飲食店主がお店を閉めるという話は、まあままある話だ。ベアレン創業から何軒もそう言ったお店があったし、寂しい別れもいくつもあった。当然ながら多くは売上の減少などによる経営の厳しさであるが、他には立ち仕事が中心の仕事ゆえ、年齢的なことも原因になることが多い。飲食業にやりがいを感じなくなった人もいる。Kさんはどちらなんだろう、と真っ先に思った。とっさにメッセージを返した。

「今、出張で東京にいるんだけど、戻ったらすぐに会って話ができない?」

「いいですよ。」

「じゃあ、○日は?」

といった具合に約束を取り付けた。

数日後、彼のお店で会った。

「お店閉めるって、ずいぶん急だね。前から考えていたの?」

「そうですね。ここ数年、何とかお店はやってきていたんですが、先行きに漠然とした不安を感じていて。」

「そうなんだ。立ち行かなくなったというわけではないんだよね。」

「まあ、そこまでではないんですが。。。」

「飲食業自体が嫌になった?」

私はこの時点で引き留められないかを模索していた。このお店が好きだったし、ベアレンのファンの方々が集う、大切なお店の一つでもあったからだ。

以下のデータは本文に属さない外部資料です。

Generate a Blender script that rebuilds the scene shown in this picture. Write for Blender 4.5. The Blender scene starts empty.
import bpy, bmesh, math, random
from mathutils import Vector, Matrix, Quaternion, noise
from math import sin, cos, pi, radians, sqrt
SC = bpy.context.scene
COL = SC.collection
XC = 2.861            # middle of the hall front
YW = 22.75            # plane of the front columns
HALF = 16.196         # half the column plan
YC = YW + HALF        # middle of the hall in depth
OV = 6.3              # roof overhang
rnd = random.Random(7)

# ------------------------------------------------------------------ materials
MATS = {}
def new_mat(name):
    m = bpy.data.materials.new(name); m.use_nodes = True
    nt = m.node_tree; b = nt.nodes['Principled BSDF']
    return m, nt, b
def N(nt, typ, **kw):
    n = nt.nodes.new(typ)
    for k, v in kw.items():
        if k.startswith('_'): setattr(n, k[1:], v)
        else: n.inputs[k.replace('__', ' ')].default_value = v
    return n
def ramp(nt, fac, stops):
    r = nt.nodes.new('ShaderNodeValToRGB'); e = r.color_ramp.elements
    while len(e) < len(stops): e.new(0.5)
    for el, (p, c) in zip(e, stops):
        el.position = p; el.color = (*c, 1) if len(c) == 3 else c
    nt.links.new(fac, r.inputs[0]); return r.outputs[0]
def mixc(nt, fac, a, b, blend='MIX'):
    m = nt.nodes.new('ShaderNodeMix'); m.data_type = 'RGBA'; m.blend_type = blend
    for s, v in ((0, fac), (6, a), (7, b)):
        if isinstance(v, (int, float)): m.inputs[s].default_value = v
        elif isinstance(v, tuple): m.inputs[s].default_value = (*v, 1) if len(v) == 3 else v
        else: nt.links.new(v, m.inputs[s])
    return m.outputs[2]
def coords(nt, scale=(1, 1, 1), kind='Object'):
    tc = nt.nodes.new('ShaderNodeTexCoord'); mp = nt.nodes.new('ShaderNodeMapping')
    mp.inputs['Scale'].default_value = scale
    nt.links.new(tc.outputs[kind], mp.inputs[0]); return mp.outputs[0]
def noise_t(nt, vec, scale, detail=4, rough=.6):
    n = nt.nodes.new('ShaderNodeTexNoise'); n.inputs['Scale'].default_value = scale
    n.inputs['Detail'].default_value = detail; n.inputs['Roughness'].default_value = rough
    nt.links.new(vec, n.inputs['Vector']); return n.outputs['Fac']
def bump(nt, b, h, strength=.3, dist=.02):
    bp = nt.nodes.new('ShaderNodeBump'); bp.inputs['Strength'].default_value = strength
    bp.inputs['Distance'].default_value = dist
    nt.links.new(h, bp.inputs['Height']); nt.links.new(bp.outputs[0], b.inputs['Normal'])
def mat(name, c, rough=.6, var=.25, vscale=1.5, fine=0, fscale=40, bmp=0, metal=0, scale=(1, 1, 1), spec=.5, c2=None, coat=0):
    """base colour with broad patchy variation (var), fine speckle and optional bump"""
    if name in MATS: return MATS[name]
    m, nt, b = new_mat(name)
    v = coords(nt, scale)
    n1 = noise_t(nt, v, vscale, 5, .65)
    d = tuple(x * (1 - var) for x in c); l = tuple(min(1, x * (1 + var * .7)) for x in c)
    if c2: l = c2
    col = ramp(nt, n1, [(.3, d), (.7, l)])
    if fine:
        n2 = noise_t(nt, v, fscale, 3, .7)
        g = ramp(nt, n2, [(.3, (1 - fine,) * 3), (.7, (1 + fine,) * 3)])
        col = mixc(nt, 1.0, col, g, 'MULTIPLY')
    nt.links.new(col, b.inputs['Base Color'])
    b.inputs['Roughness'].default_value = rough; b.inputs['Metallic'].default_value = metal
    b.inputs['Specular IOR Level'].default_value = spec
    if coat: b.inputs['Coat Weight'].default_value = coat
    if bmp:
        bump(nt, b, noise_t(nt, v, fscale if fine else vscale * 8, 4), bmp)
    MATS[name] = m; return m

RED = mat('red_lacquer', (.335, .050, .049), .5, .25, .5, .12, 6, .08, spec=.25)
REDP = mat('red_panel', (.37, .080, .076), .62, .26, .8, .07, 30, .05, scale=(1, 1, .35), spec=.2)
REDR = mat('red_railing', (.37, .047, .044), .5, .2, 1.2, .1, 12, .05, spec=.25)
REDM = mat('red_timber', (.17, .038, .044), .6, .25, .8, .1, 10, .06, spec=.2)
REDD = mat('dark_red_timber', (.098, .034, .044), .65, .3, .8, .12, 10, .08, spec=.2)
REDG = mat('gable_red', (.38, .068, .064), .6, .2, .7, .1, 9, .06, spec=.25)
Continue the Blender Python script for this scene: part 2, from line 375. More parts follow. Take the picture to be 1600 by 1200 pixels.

ただ、飲食業自体にもうやりがいを感じない。と言われたら無理だと思っていた。ちょうどそんな人が他にいたからだ。

「いえ、飲食業自体は好きですし、できれば続けていきたいんですが。。。」

「でも、ここまでやってきてもったいないよね。」

「そうですね。でもこのまま続けても展望が見えないし、いつまで続けていけるのかなって。子供もできましたし、奥さんと相談して、この辺が潮時かな、と。」

「やめてどうするの?」

「そうですね・・・介護の勉強でもして、介護施設とか、いいかなとか考えているんですけどね。まだ決めていないです。」

惜しい。こんないい店がなくなってしまうなんて。しかも店主は飲食業に見切りをつけていないのだし。今まで培ってきた飲食業のノウハウ、経験を捨てしまうのは実に惜しい。

私はこの事態に身もだえながら、悩んだ。

そして、出張先で一報を受け取ってからずっと頭の片隅にあった、ある一言を発した。

「俺と一緒にやらない?」

「え!?どういうことですか?」

「ベアレンと一緒にこのお店を再建してみない?もったいないよ、こんないいお店をなくすのは。今までの経験だって、まだまだこれから活かせると思うし。」

「そんなことできるんですか。」

「まだ私の思い付きの一言だけど、Kさんがやる気があるなら社内で話をしてみるよ。」

「もし、そうなればうれしいですけど。。。」

「じゃあ、話はまだ進めないで少し時間くれない。」

「はい、わかりました。」

とこうして、話は急展開し、私の新たなチャレンジがまたスタートした。